I have received extensive comments from Jane Young, a published author in North Carolina, about Red Clay, Blood River. I have excerpted her reflections here.

Thanks so much for giving voice to some of what Earth knows, and for helping your mortal readers “see” and “feel” the saga of history in which we are truly one with each other and one with the universe–each as small in the scheme of things as a grain of Earth’s sand, yet each a vessel of history-changing potential.

I feel enormous appreciation for the amount of research necessary to write this book—your study of historical events, land, tools, customs/culture, architecture, and on and on, within so many settings. …. What a remarkable accomplishment!

The use of Earth as narrator was, I think, creative; and, though demanding on you as a writer, my opinion is that it ultimately worked quite well to have what amounted to an “almost omnipotent narrator” accept the limitations and rights of this “body.” For one thing, it’s a great vehicle for reflection—ie., “The humans kill in fear, forgetting that in us their histories are one.” pg. 380. …

It’s pretty amazing to me that–in spite of the frequent scene shifts and my occasional difficulty in immediately remembering what we were doing when I was last with those now on the page—you were able to make me care enough for all of them that I would quickly adjust and be glad to be back in touch with whomever had reappeared.
There are so many beautiful and poetic phrases, sentences, paragraphs, it seems pointless to identify a few.
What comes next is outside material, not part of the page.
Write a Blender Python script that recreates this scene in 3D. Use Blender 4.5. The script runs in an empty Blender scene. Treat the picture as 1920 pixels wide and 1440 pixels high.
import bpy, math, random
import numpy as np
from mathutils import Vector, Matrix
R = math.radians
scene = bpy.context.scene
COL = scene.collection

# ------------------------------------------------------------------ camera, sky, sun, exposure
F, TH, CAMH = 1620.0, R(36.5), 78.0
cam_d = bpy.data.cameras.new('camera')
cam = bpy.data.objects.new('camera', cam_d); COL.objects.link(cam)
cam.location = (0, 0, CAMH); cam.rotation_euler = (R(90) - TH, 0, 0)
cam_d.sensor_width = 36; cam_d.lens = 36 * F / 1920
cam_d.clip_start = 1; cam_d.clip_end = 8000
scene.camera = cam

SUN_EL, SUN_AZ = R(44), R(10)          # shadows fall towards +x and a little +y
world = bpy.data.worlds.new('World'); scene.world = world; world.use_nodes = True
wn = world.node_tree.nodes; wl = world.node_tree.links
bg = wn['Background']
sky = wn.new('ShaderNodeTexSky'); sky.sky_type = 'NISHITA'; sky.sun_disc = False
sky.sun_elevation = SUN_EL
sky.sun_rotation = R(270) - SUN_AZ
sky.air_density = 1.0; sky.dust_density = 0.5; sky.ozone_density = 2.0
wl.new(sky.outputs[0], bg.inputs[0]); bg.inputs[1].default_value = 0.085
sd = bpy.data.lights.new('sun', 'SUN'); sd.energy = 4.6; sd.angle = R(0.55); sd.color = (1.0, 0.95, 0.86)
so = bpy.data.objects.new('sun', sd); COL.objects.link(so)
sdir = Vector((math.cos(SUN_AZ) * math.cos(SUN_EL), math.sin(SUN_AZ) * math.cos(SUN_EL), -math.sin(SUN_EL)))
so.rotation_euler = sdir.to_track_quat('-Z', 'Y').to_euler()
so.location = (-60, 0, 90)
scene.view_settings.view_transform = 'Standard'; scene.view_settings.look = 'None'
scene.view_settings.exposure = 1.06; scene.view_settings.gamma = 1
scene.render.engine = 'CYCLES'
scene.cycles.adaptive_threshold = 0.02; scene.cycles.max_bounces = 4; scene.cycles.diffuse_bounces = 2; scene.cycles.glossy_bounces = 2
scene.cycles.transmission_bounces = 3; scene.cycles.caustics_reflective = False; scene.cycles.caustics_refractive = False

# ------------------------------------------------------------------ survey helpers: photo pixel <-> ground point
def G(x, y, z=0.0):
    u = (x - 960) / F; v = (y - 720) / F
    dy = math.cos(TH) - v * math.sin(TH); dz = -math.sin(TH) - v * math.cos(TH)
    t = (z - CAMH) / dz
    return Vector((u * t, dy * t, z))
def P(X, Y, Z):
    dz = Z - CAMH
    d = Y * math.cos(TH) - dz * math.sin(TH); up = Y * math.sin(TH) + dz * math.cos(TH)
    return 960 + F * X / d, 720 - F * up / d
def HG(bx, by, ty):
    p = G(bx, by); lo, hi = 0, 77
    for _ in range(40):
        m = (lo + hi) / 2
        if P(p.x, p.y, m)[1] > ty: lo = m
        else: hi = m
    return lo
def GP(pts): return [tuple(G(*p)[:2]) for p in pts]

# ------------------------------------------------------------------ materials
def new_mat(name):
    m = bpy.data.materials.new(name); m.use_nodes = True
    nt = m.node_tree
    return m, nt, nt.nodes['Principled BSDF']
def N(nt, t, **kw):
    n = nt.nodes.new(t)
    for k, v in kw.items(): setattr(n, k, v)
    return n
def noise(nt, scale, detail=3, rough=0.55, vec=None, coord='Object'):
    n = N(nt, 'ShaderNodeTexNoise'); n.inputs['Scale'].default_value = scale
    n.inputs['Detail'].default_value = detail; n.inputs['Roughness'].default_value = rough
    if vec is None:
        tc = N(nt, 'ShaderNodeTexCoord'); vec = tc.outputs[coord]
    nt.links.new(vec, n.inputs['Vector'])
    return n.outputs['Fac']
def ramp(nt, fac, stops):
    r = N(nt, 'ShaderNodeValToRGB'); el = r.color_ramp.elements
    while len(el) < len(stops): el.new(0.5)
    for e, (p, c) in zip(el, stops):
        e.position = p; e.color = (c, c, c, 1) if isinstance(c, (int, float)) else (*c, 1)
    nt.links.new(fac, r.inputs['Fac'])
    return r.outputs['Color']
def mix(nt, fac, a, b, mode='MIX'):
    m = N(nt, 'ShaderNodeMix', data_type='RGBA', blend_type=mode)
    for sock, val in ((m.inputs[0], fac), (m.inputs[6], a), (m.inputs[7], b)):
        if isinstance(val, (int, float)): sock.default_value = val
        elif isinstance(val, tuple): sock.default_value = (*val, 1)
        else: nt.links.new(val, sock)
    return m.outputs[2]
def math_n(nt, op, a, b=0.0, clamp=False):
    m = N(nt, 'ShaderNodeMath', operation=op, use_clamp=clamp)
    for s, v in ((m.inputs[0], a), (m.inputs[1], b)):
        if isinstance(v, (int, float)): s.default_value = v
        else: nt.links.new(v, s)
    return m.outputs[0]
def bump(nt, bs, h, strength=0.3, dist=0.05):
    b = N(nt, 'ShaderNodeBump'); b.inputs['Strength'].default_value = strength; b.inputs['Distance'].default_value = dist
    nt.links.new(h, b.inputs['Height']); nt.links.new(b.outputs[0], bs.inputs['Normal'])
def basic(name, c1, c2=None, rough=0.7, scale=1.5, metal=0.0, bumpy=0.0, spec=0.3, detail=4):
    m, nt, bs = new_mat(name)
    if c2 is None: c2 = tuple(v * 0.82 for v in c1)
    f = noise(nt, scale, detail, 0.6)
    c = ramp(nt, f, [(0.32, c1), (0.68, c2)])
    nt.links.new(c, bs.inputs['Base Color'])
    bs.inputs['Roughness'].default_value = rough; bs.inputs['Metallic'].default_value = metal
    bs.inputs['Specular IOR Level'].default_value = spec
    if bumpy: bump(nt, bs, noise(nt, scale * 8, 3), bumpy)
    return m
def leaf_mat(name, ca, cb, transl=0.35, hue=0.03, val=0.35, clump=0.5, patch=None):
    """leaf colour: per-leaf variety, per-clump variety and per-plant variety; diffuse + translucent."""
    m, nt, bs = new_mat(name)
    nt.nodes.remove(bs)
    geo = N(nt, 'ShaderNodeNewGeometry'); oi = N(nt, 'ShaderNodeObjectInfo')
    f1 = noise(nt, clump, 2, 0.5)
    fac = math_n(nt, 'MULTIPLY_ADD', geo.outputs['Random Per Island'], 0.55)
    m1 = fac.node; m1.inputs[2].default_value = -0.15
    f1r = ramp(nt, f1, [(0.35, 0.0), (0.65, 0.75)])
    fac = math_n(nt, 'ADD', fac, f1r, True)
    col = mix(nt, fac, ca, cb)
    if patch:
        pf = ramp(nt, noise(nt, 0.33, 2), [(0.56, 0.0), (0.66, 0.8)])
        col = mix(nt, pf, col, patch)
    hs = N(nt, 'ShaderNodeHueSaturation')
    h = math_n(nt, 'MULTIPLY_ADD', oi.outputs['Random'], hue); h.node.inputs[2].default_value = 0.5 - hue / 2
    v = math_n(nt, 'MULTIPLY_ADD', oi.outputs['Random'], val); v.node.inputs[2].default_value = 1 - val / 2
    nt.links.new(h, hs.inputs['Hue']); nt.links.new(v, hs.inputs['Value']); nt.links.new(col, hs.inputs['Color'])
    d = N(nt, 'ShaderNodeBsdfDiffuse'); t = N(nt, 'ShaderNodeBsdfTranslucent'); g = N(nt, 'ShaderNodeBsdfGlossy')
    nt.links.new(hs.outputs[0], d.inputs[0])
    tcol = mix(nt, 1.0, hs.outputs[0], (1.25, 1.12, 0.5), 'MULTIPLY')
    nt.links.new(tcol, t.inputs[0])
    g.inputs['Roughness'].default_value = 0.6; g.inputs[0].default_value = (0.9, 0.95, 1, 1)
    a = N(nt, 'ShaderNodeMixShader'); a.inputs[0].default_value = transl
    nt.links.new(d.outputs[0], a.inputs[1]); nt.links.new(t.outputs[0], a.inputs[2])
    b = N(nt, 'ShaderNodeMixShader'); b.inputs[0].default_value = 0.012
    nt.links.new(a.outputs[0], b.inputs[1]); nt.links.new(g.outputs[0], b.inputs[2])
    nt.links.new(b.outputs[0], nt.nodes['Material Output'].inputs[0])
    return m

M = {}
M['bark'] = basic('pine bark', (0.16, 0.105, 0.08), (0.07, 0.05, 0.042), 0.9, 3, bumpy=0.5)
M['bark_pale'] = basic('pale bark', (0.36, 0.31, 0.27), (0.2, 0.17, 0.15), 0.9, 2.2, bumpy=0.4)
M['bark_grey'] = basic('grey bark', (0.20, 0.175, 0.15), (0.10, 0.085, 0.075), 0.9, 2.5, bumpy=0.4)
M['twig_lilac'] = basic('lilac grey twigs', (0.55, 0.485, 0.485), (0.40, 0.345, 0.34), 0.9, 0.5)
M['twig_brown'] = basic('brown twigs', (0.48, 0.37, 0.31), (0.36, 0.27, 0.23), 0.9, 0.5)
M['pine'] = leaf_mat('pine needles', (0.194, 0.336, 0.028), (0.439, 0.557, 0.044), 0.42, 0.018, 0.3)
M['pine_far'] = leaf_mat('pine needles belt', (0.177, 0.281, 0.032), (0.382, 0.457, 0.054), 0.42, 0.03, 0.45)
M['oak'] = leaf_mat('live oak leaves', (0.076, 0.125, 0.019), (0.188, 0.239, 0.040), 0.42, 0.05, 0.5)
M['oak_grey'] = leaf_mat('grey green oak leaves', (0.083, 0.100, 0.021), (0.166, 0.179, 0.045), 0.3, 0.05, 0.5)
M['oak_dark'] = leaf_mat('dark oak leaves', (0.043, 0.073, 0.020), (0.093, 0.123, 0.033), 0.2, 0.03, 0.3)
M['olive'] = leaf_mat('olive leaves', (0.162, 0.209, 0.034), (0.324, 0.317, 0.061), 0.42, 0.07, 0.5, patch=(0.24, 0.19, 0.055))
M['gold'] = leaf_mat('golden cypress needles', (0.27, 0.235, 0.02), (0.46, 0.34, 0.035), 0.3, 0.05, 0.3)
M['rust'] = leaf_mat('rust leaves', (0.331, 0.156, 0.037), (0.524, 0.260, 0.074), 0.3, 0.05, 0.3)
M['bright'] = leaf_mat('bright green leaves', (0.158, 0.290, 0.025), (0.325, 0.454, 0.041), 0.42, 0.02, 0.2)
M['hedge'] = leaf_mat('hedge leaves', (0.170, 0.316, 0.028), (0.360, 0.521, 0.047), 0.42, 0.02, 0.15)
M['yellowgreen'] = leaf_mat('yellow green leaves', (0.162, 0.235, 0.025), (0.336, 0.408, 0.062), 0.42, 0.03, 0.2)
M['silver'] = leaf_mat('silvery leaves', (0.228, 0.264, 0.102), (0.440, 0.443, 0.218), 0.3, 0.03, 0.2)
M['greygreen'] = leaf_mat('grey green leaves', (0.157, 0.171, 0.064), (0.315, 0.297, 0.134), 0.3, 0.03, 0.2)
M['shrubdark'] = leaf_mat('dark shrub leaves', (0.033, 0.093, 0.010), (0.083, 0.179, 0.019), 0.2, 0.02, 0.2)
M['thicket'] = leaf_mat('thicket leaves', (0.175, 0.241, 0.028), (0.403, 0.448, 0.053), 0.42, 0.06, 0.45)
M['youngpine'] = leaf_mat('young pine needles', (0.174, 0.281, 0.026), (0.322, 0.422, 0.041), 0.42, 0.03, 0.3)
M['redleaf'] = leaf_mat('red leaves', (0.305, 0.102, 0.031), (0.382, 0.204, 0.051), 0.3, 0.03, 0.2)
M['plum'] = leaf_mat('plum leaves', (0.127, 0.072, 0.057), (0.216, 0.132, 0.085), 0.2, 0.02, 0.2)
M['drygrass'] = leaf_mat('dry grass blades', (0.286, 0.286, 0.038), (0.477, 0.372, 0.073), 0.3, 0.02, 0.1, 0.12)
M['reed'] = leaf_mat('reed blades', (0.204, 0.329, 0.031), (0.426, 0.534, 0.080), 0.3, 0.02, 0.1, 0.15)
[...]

However, I’ll type one (in no way suggesting its superiority) to simply acknowledge that as I read, I was aware of your skill in this realm: “We felt the pressure building, the peoples pressed and lured from Europe, forced from Africa, colliding with the people knit by animals and plants into the rocks of mountain ridges, the loam of silted streams. It was an inexorable movement, heaving up a mountain of pain.” pg. 330.